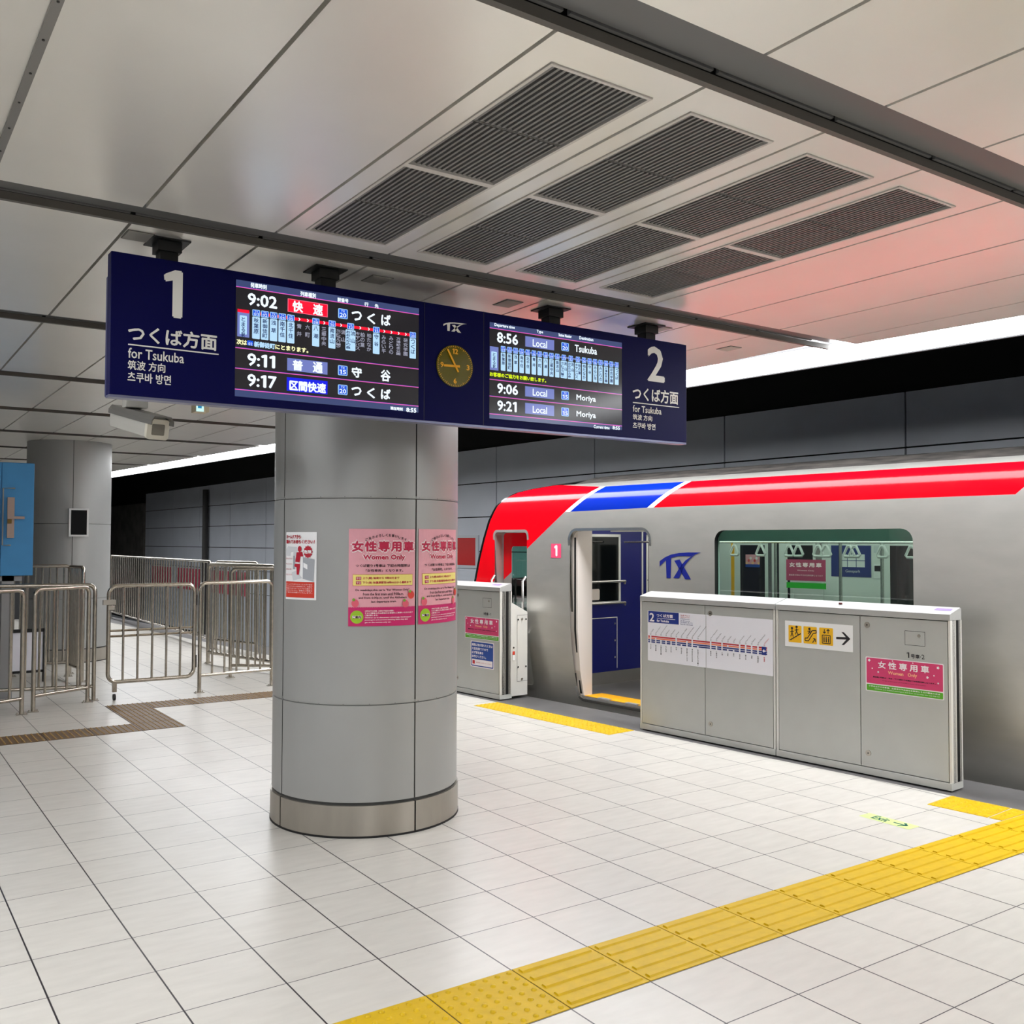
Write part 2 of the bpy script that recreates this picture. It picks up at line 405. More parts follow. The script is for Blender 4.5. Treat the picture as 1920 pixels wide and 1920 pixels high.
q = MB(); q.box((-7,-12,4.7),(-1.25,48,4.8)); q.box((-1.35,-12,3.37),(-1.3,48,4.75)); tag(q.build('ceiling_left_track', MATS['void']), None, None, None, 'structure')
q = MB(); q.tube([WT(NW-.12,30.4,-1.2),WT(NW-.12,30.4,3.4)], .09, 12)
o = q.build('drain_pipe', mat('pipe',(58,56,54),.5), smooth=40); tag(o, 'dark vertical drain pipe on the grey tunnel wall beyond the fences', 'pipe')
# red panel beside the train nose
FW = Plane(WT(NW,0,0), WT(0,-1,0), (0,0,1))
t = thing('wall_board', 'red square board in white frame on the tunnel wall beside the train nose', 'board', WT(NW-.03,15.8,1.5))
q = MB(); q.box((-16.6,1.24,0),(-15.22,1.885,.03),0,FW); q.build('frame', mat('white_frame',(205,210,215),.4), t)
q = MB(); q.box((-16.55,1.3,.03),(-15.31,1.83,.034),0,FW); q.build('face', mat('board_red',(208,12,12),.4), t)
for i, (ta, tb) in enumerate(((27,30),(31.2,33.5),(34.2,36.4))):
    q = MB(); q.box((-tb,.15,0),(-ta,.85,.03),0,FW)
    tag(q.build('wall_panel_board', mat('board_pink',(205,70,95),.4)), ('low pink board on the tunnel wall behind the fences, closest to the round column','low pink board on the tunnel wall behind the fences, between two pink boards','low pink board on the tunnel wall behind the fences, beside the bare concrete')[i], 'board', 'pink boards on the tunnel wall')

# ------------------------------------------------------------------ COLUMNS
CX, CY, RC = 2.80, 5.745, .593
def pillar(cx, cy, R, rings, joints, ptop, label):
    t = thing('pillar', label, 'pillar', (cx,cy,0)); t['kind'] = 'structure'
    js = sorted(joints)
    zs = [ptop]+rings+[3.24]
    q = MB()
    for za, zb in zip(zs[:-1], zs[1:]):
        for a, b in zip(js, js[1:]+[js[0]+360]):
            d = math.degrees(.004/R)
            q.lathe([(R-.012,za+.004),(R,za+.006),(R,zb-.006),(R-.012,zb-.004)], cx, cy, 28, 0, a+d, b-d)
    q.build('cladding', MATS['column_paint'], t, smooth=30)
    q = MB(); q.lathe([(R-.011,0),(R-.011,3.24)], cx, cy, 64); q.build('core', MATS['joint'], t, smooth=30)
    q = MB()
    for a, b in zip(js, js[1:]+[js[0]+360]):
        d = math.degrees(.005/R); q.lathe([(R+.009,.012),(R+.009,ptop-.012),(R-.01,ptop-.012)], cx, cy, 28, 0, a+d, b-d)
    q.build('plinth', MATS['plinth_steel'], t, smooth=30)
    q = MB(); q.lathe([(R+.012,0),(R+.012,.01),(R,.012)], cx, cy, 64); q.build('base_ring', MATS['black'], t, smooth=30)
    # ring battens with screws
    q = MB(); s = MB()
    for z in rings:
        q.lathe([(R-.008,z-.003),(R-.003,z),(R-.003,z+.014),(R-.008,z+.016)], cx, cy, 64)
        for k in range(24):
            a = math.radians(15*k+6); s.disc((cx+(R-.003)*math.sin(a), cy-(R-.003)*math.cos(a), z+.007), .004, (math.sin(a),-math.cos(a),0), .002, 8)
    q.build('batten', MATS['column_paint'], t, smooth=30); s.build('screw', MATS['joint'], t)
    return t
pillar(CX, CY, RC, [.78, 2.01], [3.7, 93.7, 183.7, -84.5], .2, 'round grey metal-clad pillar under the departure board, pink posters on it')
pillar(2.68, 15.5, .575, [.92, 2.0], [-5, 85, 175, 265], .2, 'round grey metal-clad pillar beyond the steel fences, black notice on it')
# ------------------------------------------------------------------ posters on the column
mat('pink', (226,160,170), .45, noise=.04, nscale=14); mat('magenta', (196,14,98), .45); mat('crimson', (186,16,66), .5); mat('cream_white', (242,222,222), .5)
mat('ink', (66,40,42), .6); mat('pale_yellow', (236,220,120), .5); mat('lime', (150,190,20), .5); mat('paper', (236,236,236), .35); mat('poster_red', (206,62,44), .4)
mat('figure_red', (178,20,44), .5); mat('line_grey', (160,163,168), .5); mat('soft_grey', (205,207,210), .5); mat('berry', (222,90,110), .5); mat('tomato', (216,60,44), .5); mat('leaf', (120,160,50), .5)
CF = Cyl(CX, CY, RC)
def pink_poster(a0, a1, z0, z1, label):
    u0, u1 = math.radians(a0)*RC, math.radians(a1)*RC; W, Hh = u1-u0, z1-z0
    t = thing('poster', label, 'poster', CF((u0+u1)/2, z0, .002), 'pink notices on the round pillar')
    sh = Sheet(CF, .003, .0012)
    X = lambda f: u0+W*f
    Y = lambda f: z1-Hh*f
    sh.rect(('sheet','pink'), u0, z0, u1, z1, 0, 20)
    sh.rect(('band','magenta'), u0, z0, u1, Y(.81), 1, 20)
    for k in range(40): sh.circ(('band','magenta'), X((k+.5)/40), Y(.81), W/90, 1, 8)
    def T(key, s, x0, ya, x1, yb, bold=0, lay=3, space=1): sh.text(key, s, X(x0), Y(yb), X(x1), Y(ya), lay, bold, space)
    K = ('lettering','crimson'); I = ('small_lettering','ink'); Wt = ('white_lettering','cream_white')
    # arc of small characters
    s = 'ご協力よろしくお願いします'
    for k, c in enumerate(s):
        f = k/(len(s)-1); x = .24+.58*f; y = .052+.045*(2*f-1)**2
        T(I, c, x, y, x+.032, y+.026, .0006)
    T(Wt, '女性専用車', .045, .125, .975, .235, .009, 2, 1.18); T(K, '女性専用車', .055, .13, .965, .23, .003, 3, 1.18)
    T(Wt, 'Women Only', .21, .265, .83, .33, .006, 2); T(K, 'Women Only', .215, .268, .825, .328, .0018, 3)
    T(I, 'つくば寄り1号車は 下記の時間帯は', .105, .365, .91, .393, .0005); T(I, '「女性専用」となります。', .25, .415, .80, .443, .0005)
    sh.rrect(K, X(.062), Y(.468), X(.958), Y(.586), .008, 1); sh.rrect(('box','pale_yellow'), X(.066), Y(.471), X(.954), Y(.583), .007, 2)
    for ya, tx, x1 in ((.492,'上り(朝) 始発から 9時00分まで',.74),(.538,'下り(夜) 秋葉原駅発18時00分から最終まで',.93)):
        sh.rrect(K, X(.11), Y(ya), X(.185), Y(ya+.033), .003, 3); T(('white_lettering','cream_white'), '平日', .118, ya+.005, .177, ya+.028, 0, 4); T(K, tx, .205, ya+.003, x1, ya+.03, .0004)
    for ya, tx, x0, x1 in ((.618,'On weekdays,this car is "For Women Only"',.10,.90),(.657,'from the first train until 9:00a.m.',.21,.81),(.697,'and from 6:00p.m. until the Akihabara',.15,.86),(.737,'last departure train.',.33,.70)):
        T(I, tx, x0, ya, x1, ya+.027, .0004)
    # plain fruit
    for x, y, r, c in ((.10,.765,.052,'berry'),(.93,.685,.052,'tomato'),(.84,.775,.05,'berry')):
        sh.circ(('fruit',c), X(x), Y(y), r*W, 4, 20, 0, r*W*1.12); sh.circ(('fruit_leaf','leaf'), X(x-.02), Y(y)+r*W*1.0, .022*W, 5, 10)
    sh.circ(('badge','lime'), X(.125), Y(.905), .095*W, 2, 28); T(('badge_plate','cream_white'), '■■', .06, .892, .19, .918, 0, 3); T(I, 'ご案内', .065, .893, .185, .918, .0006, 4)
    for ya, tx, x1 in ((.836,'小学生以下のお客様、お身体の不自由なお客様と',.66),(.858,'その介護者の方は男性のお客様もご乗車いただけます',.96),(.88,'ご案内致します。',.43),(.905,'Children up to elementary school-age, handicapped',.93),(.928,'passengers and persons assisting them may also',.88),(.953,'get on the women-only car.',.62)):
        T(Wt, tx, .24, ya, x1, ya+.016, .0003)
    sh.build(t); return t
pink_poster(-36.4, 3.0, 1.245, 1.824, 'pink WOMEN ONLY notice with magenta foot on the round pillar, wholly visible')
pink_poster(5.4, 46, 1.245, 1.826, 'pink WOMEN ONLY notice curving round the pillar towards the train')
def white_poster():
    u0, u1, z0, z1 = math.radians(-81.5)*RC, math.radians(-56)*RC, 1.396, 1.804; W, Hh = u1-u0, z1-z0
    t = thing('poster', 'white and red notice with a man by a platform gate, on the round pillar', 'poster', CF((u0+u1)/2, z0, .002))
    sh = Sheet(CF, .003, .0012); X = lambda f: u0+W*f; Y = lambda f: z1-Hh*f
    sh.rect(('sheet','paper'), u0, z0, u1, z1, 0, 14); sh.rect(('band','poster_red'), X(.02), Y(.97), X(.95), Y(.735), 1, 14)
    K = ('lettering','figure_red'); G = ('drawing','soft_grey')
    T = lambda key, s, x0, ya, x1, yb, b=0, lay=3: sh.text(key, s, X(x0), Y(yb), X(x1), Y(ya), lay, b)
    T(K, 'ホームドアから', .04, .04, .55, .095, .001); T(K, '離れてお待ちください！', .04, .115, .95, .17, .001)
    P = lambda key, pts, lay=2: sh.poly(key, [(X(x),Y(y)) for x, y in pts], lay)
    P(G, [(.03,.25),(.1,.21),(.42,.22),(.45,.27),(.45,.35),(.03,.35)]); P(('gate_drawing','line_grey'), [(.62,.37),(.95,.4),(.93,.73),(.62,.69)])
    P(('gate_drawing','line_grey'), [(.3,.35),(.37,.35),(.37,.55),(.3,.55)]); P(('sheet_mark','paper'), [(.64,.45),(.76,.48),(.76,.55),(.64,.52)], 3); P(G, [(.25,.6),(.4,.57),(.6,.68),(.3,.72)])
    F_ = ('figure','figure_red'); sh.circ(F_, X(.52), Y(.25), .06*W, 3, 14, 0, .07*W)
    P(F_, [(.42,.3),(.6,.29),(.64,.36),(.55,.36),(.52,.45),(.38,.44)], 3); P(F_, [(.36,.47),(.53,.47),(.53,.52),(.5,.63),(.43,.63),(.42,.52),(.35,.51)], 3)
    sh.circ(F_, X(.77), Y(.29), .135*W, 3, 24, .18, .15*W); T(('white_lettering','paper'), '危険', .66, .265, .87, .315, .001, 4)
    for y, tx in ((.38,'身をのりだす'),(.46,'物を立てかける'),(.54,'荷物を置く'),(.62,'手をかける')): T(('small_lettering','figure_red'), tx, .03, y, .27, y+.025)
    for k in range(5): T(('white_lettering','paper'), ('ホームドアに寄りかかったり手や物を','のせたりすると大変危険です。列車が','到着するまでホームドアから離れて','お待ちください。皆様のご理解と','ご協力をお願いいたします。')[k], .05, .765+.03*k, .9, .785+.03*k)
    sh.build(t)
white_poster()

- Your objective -
Please quote the lines of the material, beginning with the first and ending with the one that contains "the tunnel wall')", exactly as written and without any pictures.

- Full output -
Write part 2 of the bpy script that recreates this picture. It picks up at line 405. More parts follow. The script is for Blender 4.5. Treat the picture as 1920 pixels wide and 1920 pixels high.
q = MB(); q.box((-7,-12,4.7),(-1.25,48,4.8)); q.box((-1.35,-12,3.37),(-1.3,48,4.75)); tag(q.build('ceiling_left_track', MATS['void']), None, None, None, 'structure')
q = MB(); q.tube([WT(NW-.12,30.4,-1.2),WT(NW-.12,30.4,3.4)], .09, 12)
o = q.build('drain_pipe', mat('pipe',(58,56,54),.5), smooth=40); tag(o, 'dark vertical drain pipe on the grey tunnel wall beyond the fences', 'pipe')
# red panel beside the train nose
FW = Plane(WT(NW,0,0), WT(0,-1,0), (0,0,1))
t = thing('wall_board', 'red square board in white frame on the tunnel wall beside the train nose', 'board', WT(NW-.03,15.8,1.5))
q = MB(); q.box((-16.6,1.24,0),(-15.22,1.885,.03),0,FW); q.build('frame', mat('white_frame',(205,210,215),.4), t)
q = MB(); q.box((-16.55,1.3,.03),(-15.31,1.83,.034),0,FW); q.build('face', mat('board_red',(208,12,12),.4), t)
for i, (ta, tb) in enumerate(((27,30),(31.2,33.5),(34.2,36.4))):
    q = MB(); q.box((-tb,.15,0),(-ta,.85,.03),0,FW)
    tag(q.build('wall_panel_board', mat('board_pink',(205,70,95),.4)), ('low pink board on the tunnel wall behind the fences, closest to the round column','low pink board on the tunnel wall behind the fences, between two pink boards','low pink board on the tunnel wall behind the fences, beside the bare concrete')[i], 'board', 'pink boards on the tunnel wall')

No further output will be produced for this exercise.